The U.S. stock market has been transformed over the last twenty-five years. Once a market in which human beings traded at human speeds, it is now an electronic market pervaded by algorithmic trading, conducted at speeds nearing that of light. High-frequency traders participate in a large portion of all transactions, and a significant minority of all trade occurs on alternative trading systems known as “dark pools.” These developments have been widely criticized, but there is no consensus on the best regulatory response to these dramatic changes.
The New Stock Market offers a comprehensive new look at how these markets work, how they fail, and how they should be regulated. Merritt B. Fox, Lawrence R. Glosten, and Gabriel V. Rauterberg describe stock markets’ institutions and regulatory architecture. They draw on the informational paradigm of microstructure economics to highlight the crucial role of information asymmetries and adverse selection in explaining market behavior, while examining a wide variety of developments in market practices and participants. The result is a compelling account of the stock market’s regulatory framework, fundamental institutions, and economic dynamics, combined with an assessment of its various controversies. The New Stock Market covers a wide range of issues including the practices of high-frequency traders, insider trading, manipulation, short selling, broker-dealer practices, and trading venue fees and rebates. The book illuminates both the existing regulatory structure of our equity trading markets and how we can improve it.

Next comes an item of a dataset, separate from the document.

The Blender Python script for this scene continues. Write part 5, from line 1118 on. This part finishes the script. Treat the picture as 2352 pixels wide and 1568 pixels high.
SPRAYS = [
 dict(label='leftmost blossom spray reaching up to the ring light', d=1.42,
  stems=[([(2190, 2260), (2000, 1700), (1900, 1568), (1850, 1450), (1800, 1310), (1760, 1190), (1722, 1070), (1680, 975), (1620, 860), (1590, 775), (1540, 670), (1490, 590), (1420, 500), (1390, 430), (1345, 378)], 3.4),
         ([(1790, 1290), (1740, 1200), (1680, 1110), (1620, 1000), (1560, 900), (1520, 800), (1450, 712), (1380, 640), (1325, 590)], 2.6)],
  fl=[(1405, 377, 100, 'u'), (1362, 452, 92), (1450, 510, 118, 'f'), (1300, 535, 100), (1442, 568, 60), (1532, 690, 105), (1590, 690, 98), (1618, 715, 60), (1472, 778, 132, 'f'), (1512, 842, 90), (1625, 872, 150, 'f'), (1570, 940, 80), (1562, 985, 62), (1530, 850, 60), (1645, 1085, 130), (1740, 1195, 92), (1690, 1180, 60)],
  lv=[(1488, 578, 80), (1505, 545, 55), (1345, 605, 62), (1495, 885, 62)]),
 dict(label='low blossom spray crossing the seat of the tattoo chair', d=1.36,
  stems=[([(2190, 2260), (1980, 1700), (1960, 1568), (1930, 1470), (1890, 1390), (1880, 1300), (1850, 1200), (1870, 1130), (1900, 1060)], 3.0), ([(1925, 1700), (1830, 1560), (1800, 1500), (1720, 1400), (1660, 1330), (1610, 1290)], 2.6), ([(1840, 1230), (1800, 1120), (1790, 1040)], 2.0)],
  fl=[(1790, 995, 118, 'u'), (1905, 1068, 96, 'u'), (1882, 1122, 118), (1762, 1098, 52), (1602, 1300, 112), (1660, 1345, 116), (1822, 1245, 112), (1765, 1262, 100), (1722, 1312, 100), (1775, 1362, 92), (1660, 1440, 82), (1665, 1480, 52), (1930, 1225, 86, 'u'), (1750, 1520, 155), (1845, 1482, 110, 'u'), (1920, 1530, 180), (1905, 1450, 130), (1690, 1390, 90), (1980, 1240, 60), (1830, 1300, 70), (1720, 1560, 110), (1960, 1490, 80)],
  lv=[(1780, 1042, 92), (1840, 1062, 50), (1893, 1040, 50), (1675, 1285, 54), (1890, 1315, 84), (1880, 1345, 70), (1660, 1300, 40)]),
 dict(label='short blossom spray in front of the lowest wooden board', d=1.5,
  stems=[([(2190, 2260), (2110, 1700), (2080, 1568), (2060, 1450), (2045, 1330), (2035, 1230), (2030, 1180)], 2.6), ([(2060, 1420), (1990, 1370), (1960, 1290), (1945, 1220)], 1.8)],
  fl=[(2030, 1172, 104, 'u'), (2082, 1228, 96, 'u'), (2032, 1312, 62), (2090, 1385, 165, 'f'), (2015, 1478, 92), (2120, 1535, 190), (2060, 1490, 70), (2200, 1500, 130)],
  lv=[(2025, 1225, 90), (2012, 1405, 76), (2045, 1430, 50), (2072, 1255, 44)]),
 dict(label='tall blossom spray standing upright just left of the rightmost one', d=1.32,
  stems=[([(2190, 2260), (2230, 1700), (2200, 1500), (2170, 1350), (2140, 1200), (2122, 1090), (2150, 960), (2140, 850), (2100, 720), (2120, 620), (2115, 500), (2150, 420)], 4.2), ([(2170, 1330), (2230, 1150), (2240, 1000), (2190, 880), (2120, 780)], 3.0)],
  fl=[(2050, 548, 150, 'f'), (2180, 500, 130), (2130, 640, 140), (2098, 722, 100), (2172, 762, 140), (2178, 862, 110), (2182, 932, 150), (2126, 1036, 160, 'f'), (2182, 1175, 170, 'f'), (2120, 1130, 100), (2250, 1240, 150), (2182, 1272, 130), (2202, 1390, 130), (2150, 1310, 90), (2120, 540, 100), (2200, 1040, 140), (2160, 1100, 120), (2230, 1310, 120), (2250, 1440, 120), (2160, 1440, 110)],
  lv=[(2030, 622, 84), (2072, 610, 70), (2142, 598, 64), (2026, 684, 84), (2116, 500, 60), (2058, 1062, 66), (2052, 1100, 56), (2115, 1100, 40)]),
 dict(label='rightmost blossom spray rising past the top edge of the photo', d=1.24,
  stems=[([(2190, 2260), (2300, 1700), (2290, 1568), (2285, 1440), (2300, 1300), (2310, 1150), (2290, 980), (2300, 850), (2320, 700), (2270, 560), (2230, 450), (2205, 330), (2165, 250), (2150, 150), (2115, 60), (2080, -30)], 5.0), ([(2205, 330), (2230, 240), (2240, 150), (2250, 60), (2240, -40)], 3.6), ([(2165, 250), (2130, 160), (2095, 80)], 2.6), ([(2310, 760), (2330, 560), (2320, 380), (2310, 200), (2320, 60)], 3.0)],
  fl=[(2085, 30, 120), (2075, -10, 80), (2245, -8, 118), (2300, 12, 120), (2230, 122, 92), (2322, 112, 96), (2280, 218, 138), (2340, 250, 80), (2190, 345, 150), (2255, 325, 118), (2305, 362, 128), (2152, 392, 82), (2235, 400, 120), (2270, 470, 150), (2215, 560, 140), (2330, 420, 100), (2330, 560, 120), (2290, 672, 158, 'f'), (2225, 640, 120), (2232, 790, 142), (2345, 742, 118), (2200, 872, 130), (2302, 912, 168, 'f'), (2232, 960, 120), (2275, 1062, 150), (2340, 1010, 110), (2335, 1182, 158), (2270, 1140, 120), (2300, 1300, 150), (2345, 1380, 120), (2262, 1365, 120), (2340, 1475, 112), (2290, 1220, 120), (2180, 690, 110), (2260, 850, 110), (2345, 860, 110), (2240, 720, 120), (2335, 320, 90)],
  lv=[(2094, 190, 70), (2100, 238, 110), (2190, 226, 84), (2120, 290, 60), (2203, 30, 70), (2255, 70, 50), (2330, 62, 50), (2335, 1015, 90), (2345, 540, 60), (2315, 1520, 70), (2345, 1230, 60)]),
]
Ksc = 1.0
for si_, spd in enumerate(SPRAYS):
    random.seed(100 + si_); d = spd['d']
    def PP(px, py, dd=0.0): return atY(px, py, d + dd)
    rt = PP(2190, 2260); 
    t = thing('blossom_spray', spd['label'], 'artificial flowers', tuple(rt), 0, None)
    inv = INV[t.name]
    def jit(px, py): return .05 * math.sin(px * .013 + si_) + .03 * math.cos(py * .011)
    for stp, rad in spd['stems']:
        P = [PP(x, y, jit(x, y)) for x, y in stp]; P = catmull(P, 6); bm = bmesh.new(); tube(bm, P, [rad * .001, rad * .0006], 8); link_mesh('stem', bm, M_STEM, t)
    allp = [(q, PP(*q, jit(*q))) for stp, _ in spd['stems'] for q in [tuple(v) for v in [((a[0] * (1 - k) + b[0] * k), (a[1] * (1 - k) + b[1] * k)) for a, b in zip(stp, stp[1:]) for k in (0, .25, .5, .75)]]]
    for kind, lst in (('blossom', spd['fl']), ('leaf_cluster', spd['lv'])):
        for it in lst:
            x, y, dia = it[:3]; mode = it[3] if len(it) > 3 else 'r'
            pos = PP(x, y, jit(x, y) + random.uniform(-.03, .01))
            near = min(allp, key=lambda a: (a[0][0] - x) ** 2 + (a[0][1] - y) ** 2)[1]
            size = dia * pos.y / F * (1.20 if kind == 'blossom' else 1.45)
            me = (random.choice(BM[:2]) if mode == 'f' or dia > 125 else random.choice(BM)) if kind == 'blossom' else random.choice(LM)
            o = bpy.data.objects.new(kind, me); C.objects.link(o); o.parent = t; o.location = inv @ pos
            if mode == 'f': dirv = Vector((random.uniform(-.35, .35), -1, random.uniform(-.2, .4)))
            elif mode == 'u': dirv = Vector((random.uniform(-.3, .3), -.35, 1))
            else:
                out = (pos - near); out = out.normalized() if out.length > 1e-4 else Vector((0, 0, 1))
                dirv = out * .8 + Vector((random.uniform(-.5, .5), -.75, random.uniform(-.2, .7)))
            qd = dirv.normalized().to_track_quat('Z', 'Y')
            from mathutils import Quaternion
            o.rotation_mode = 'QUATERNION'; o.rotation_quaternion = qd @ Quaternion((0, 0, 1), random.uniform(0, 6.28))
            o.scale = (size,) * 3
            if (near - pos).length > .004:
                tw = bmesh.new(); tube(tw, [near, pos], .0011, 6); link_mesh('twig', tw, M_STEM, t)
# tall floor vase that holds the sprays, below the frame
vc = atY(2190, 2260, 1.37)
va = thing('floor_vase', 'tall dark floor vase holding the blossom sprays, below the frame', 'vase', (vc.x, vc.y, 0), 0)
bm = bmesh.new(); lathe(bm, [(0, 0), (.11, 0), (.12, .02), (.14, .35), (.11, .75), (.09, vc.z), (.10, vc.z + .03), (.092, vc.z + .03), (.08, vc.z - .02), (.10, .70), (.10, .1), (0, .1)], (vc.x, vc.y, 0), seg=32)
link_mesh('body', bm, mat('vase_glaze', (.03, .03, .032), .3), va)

This book deals with highly topical issues in the market structure debate, such as liquidity provisioning by HFT, dark-pools and maker-taker or PFOF arrangements.
It tackles those topics taking a very specific approach. The authors claim they rely on information economics, though what is meant by that is not very clear to me. Information economics and market microstructure economics is now a highly technical area of microeconomics/game theory but they mostly seem to be relying on earlier, simpler and more approachable formulations of it, such as the seminal Harris' book, which they cite a number of times. Basically, they apply a negative selection perspective to liquidity provision (this is neither new nor controversial) and this informs the rest of their analysis, which is trifurcated along wealth-distribution, fairness and efficiency.
It this analysis that I find most frustrating because sometimes it feels superficial (for example when considering the trade off between price accuracy and liquidity, when the authors decree in favor of one of these, witthout being explicit about how you measure these two things agains each other) or when, seemingly, the same types of transactions are once considered to be loss making and other times not. Unfortunately I feel that I lack the tools to engage with those issues on the level I would want to. From the review by CFA Institute I gather that this kind of analysis is somewhat confusing for more adept people as well. In other words, I'm not sure the yardsticks the authors have chosen for assessing different phenomena in the book, and how they are applied, are comprehensive and best fit for analyzing them.
This book is also somewhat uneven, some parts more theoretical, some purely descriptive, which gives you a feel of it being put together from different pieces of research which maybe was not meant to be presented together. At no point this turns into incoherence but it sometimes make you wonder who the intended audience is.
I feel like anyone interested in the market structure debate would benefit from reading the last, descriptive part together with the part on economics of market making part. However, anyone interested in those topics can also learn about them in a more accessible or perhaps general (i.e. not tied to the idiosyncratic framing of authors) way from other sources. The book surely gives you a framework to thing about recent changes in equity markets, I'm just unsure whether it's the best one there is.